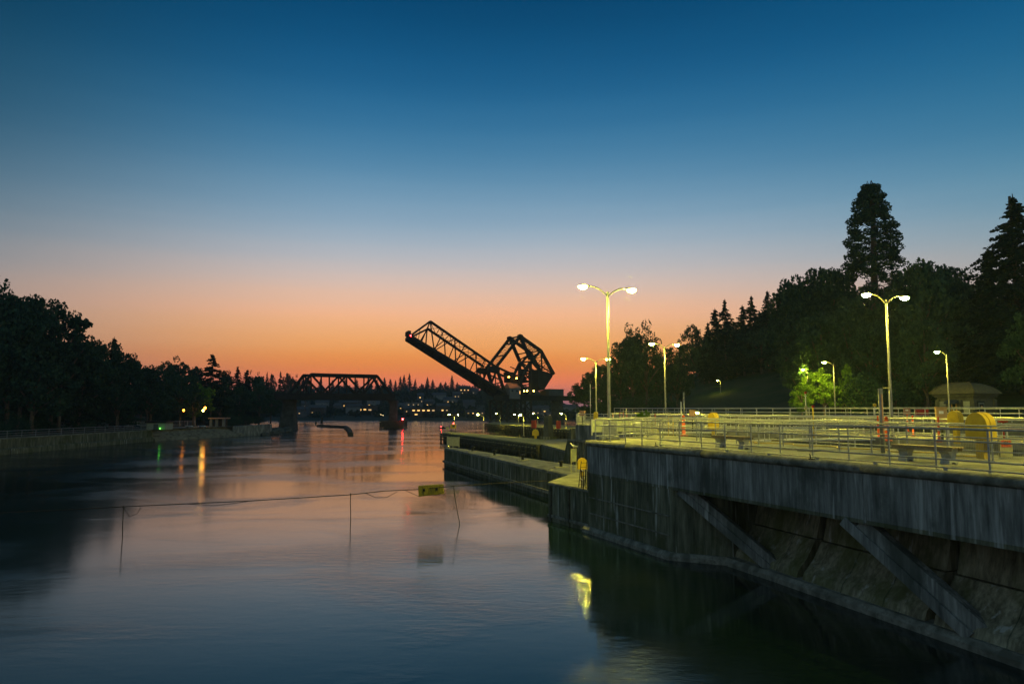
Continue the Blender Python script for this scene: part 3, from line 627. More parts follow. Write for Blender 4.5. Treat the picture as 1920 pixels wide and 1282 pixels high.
# ------------------------------------------------------------------ lock furniture
def arch_cover(p, wd, ht, th, rz, leg, label, m='yellow'):
    t = thing('machine_cover', p, label, 'cover', 'arched yellow machine covers', rz)
    pts = [(-wd / 2, leg)] + [(-wd / 2 * math.cos(a), leg + ht - wd / 2 + wd / 2 * math.sin(a)) for a in rng(0, math.pi, 18)] + [(wd / 2, leg)]
    for nm, y0, y1, mm in (('front_plate', -th / 2, -th * .1, M[m]), ('rim', -th * .1 + .01, th / 2, M[m])):
        mb = MB(); k = .985 if nm == 'front_plate' else 1
        mb.loft([[(x * k, y, leg + (z - leg) * k) for x, z in pts] for y in (y0, y1)], True, True); mk(nm, mb, mm, t, local=True, bevel=.008)
    mb = MB(); mb.box((0, th * .1, leg / 2), (wd * .35, th * .6, leg)); mk('stand', mb, M['yellow'], t, local=True)
    return t
def dpt(px, d, z=DZ): q = D(px, HZ, d); return Vector((q.x, q.y, z))
arch_cover(dpt(1836, 24), .92, .92, .36, R(-80), .62, 'large yellow arched machine cover nearest on the right')
arch_cover(dpt(1790, 34), .66, .8, .3, R(-76), .76, 'yellow arched cover behind the tan box')
arch_cover(dpt(1337, 46), .68, 1.06, .34, R(-64), .35, 'orange yellow arched cover by itself left of centre')
arch_cover(dpt(1117, 60), .3, .8, .5, R(-18), .6, 'narrow yellow cover seen edge on beside the twin lamp at the lock head')
# boxes
def cabinet(px, d, wd, ht, z, label, m, notice=True, leg=0, group=None, name='control_box', cat='box'):
    t = thing(name, dpt(px, d, z), label, cat, group, R(-21))
    mb = MB(); mb.box((0, 0, leg + ht / 2), (wd, wd * .8, ht)); mk('body', mb, M[m], t, local=True, bevel=.015)
    mb = MB(); mb.box((0, 0, leg + ht + .02), (wd + .06, wd * .8 + .06, .04)); mk('lid', mb, M[m], t, local=True)
    if notice:
        mb = MB(); mb.box((-.05 * wd, -wd * .4 - .008, leg + ht * .68), (wd * .42, .012, ht * .2)); mk('notice', mb, M['white'], t, local=True)
    if leg:
        mb = MB(); mb.box((0, 0, leg / 2), (wd * .2, wd * .2, leg)); mk('stand', mb, M['dark'], t, local=True)
cabinet(1764, 38, .5, .75, DZ, 'tan metal control box with a white notice beside the yellow arch', 'tan', leg=.95)
cabinet(1700, 74, .6, .65, TZ - .3, 'small brown box on the promenade left of the red box', 'pink', leg=.7)
cabinet(1728, 74, 1.1, .6, TZ - .3, 'wide bright red box on the far promenade', 'red', False, leg=.6)
cabinet(1298, 52, .4, .42, DZ, 'pinkish brown control head on a post by the tall thin poles', 'pink', False, leg=1.1)
cabinet(1092, 78, .55, .5, DZ, 'pinkish brown control head on a post on the lock head', 'pink', False, leg=.9)
cabinet(1001, 165, 1.0, 1.7, 1.9, 'red locker on the dark timber pier nearer the trestle', 'red', False)
cabinet(1047, 160, .9, 1.7, 1.9, 'red locker on the dark timber pier at the foot of the bridge pier', 'red', False)
# notice stand with orange sign on the walkway
t = thing('notice_box', dpt(1880, 23.6), 'pale box with an orange warning square standing behind the wire mesh', 'sign', None, R(-18))
mb = MB(); mb.box((0, 0, .36), (.36, .2, .56)); mk('body', mb, M['timber_lt'], t, local=True, bevel=.01)
mb = MB(); mb.box((0, -.108, .52), (.28, .015, .22)); s_ = mk('orange_square', mb, M['orange'], t, local=True)
mb = MB()
for x, z, a, b in ((-.05, .54, .03, .1), (.05, .54, .03, .1), (0, .5, .08, .03), (0, .58, .03, .04)): mb.box((x, -.12, z), (a, .01, b))
mk('black_emblem', mb, M['dark'], s_, local=True)
# delineator posts
dels = [(1149, 70), (1162, 72), (1168.5, 76), (1175, 68), (1228, 60), (1645, 40), (1660.5, 37), (1710, 43), (1758, 36), (1700, 52), (1281, 44)]
names = ['leftmost orange delineator post beyond the mesh panels', 'second orange delineator post from the left beyond the panels', 'third orange delineator post from the left beyond the panels', 'fourth orange delineator post from the left beyond the panels', 'orange delineator post standing alone before the third lamp',
         'orange delineator post left of the thick white pole', 'fat orange delineator post right of the thick white pole', 'orange delineator post right of the centre lamp post', 'orange delineator post below the tan control box', 'short orange delineator post behind the others near the centre lamp post', 'orange delineator stand at the foot of the thin pole pair']
for (px, d), l in zip(dels, names):
    fat = px in (1660.5, 1281); t = thing('delineator_post', dpt(px, d), l, 'delineator', 'orange delineator posts', 0)
    rr_ = .11 if fat else .055
    mb = MB(); mb.lathe([(rr_ * 2.4, 0), (rr_ * 2.2, .05), (rr_, .08), (rr_, 1.05), (rr_ * .6, 1.12), (rr_ * .9, 1.16), (rr_ * .5, 1.25)], seg=10); mk('tube', mb, M['orange'], t, True, True)
    for z in (.55, .8):
        mb = MB(); mb.lathe([(rr_ + .004, z), (rr_ + .004, z + .08)], seg=10); mk('white_band', mb, M['white'], t, True, True)
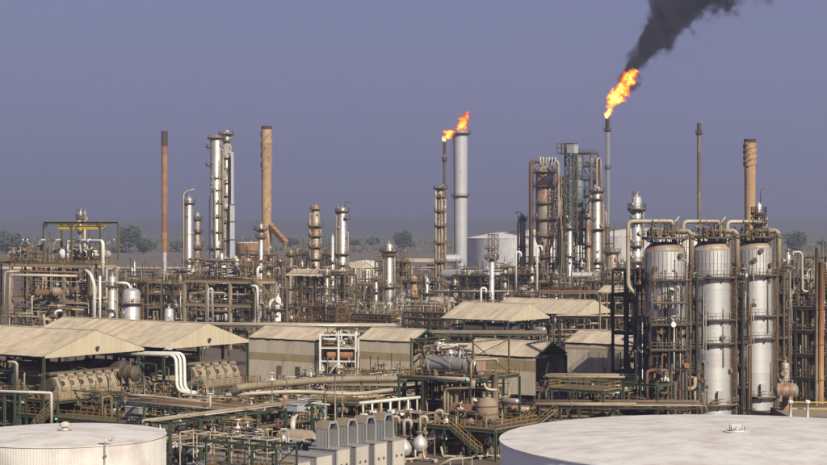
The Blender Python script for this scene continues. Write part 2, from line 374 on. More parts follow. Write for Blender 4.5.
def frame(label, o, nu, nv, du, dv, levels, m='olive', w=.3, decks=(), name='steel_structure', cat='structure frame', rm='ochre', braces=0, base=0.0, deckm='grating', rz=GA, joist=True, kind='i', group=None, seed=1, skip=()):
    """posts, beams, decks; o = world position of the near corner (local 0,0)"""
    q = random.Random(seed); t = thing(name, label, cat, Vector((o[0], o[1], base)), rz, group); top = levels[-1]-base
    for i in range(nu+1):
        for j in range(nv+1):
            if (i,j) in skip: continue
            stick('post', t, (i*du, j*dv, 0), (i*du, j*dv, top), w, m, kind)
    for k, z in enumerate(levels):
        z -= base
        for j in range(nv+1):
            for i in range(nu): stick('beam', t, (i*du+w*.5, j*dv, z), ((i+1)*du-w*.5, j*dv, z), w*.8, m, kind, w*1.1)
        for i in range(nu+1):
            for j in range(nv): stick('beam', t, (i*du, j*dv+w*.5, z-.01), (i*du, (j+1)*dv-w*.5, z-.01), w*.8, m, kind, w*1.1)
        if k in decks:
            for i in range(nu):
                for j in range(nv):
                    link('deck_plate', cached(('deck_plate', round(du,2), round(dv,2)), lambda: M().box(.02,du-.02,.02,dv-.02,-.06,0), deckm), t, (i*du, j*dv, z+w*.62+.06))
            zz = z+w*.62+.062; a, b = nu*du, nv*dv
            for pts in ([(0,0,zz),(a,0,zz)], [(a,0,zz),(a,b,zz)], [(a,b,zz),(0,b,zz)], [(0,b,zz),(0,0,zz)]):
                M().rail(pts, w=.07).obj('railing', rm, t)
        if joist and k in decks:
            for i in range(nu):
                for c in (1/3, 2/3): stick('joist', t, ((i+c)*du, w*.5, z+.02), ((i+c)*du, nv*dv-w*.5, z+.02), w*.45, m, kind)
    zs = [0] + [z-base for z in levels]
    for _ in range(braces):
        i = q.randrange(nu); k = q.randrange(len(levels)); j = q.choice([0, nv]); f = q.random() < .5
        a, b = (i*du, (i+1)*du); a, b = (b, a) if f else (a, b)
        stick('brace', t, (a, j*dv+.12, zs[k]+.1), (b, j*dv+.12, zs[k+1]-.2), w*.5, m, kind)
    return t
def lattice(label, o, a, b, z0, z1, bay, m='olive', w=.22, rz=GA, name='lattice_tower', cat='tower', group=None, xbrace=True):
    t = thing(name, label, cat, Vector((o[0], o[1], 0)), rz, group)
    for x, y in ((0,0),(a,0),(a,b),(0,b)): stick('post', t, (x,y,z0), (x,y,z1), w, m)
    z = z0; k = 0
    while z < z1-.2:
        zn = min(z+bay, z1)
        for p, q in (((0,0),(a,0)),((a,0),(a,b)),((a,b),(0,b)),((0,b),(0,0))):
            stick('beam', t, (*p, zn-.1), (*q, zn-.1), w*.7, m)
            p2, q2 = (p, q) if k % 2 else (q, p)
            stick('brace', t, (*p2, z+.1), (*q2, zn-.2), w*.5, m, 'b')
            if xbrace and q[1] == p[1]: stick('brace', t, (*q2, z+.1), (*p2, zn-.2), w*.5, m, 'b')
        z = zn; k += 1
    return t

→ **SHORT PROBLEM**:
Determine the number of lines in the listing that hold the word "Blender", and supply that number and nothing further.

→ **ANSWER TO THIS TASK**:
2